Sous ces différents éclairages peuvent être considérées les négociations en cours autour du “Partenariat Transatlantique de Commerce et d’Investissement”, connu également sous les noms de “Traité de Libre-échange Transatlantique” , ainsi que sous les sigles PTCI, TTIP ou TAFTA. Les verrous anti-retours qui constituent la raison d’être de cet accord touchent notamment à la possibilité pour les multinationales de se faire dédommager par les États (tribunaux à l’appui) des clauses de droit local qui limiteraient leurs profits escomptés (droit du travail, normes de qualité … etc).
Un nouveau pouvoir exogène s’imposant aux rois, à l’image de ce que fut la “Sainte Inquisition”.

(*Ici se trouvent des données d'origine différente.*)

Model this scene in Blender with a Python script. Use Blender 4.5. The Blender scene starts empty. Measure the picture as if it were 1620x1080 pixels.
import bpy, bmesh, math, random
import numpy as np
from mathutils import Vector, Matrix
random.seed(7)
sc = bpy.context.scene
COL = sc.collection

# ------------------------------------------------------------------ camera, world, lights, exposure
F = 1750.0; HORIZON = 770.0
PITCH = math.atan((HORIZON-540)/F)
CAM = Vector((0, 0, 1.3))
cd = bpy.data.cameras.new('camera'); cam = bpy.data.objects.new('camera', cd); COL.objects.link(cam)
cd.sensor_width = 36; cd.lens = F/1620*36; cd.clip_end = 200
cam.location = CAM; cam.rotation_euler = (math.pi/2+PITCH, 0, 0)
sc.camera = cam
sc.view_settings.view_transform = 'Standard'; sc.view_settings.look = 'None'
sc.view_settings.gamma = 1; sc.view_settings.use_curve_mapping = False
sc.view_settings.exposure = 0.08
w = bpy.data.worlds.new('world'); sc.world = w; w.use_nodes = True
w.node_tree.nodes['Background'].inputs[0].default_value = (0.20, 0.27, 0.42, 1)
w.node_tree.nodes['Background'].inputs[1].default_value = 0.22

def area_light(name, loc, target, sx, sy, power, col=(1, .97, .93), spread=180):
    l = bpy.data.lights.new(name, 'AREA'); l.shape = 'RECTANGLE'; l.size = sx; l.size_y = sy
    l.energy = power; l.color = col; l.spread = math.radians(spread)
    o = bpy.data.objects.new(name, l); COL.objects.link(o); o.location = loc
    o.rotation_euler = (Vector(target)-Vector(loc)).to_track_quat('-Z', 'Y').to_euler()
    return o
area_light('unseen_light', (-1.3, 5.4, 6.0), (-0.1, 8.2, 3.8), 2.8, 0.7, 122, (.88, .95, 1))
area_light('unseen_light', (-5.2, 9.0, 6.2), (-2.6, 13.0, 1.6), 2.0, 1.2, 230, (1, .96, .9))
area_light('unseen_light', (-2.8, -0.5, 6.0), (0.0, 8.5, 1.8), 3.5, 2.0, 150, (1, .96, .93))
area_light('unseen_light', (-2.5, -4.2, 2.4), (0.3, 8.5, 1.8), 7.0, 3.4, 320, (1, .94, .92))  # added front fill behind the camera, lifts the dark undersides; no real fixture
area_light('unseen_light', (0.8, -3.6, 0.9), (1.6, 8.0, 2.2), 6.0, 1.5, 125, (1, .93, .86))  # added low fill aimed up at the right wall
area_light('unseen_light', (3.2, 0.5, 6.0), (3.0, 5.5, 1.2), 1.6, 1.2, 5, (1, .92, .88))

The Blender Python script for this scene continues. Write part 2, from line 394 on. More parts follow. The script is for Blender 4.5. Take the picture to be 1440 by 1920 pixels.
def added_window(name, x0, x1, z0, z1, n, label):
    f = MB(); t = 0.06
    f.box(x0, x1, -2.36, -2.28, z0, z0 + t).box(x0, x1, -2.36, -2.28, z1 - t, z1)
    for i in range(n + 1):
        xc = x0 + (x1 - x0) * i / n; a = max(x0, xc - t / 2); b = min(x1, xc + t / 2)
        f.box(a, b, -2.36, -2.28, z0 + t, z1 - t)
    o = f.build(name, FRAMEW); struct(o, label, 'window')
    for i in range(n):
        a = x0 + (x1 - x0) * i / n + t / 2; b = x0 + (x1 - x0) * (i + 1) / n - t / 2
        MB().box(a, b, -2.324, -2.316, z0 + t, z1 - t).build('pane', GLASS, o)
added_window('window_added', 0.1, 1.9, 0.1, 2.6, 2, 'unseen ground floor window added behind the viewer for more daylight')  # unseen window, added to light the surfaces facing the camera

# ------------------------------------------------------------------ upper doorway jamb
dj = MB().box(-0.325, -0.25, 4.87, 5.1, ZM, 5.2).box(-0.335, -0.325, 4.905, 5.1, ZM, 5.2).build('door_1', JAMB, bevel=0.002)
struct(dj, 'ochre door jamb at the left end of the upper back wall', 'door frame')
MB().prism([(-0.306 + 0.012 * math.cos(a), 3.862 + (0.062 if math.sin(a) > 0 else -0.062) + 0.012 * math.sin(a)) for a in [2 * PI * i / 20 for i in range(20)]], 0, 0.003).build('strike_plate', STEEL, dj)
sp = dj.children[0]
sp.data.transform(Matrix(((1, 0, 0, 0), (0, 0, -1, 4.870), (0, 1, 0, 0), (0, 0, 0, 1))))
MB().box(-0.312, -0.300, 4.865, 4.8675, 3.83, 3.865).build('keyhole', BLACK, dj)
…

Dit autrement, le politique serait désormais voué à gérer la circulation routière… et encore, à condition que les limitations de vitesse ne soient pas considérées comme un obstacle à la vente des grosses cylindrées.
Rappelons que l’équivalent du PTCI a déjà été signé pour la zone Pacifique (l’ensemble concerne ainsi 45% du PIB mondial en attendant les autres), puis revenons aux définitions du totalitarisme évoquées au début de ce billet:
International dans son organisation, universel dans sa visée idéologique, planétaire dans ses aspirations politiques … il recherche la domination totale, sans limites.
Ajoutons que les deux billets précédents (ici et là) nous amenaient, par des voies différentes, a des conclusions du même ordre.